Le duo homosexuel muet, incarné par Malik (Sofiane Ouissi) et Sidi Larbi Charkaoui, pousse encore plus loin cette absence de verbalisation : leur relation passe exclusivement par le toucher, un langage du corps qui dit tout sans un mot. De même, la relation entre Charkaoui et Afef Ben Mahmoud repose sur une dynamique similaire, où l’intensité du lien se construit par le mouvement, la proximité corporelle et le chuchotement.

© Backstage (2023)

© Backstage (2023)

L’un des moments les plus poignants du film reste la relation entre Nawel (Sondes Belhassen) et son mari disparu. Dans « la séquence rose », hors du récit linéaire mais profondément émotive, la nature change de teinte et devient le théâtre d’un dialogue fantomatique. Dans cette atmosphère presque irréelle, Nawel imagine son mari à ses côtés, le temps d’un instant suspendu. Dans un geste de pure émotion, elle se met à danser, et tout s’évapore. La nature reprend alors ses teintes de vert, comme si le rêve et la mémoire avaient été absorbés par la forêt. L’instant est d’une beauté saisissante, soulignant la manière dont Backstage joue sur la mémoire et l’absence à travers le mouvement. Cette séquence illustre l’un des enjeux majeurs du film : la danse comme moyen de survivre à l’épreuve, de transcender l’éphémère.
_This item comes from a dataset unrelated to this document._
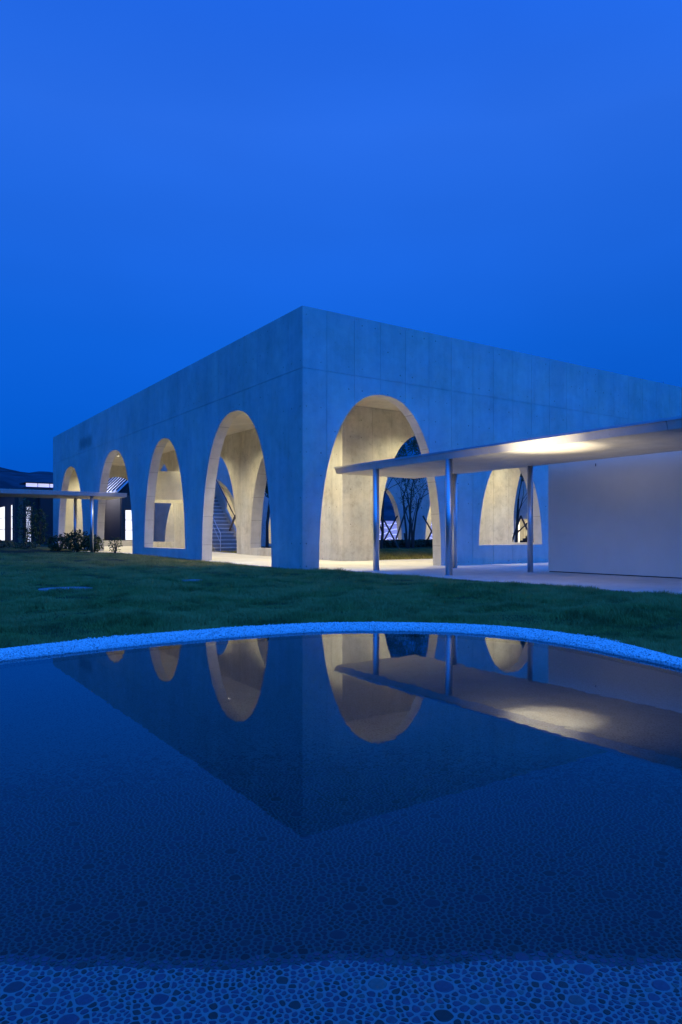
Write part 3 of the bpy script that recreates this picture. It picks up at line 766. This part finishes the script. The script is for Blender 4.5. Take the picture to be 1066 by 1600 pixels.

Chaque geste semble être une tentative d’inscrire un instant dans le temps, de résister à l’oubli.

© Backstage (2023)

© Backstage (2023)

En somme, Backstage est une proposition cinématographique audacieuse, qui fusionne danse et récit de survie avec une ambition indéniable. Si le film séduit par la beauté de ses chorégraphies et l’intelligence de certaines de ses correspondances visuelles, il laisse volontairement certaines zones d’ombre, privilégiant le langage du corps à une dramaturgie plus conventionnelle. Une approche qui pourra frustrer certains spectateurs, mais qui confère au film une poésie singulière et sensorielle.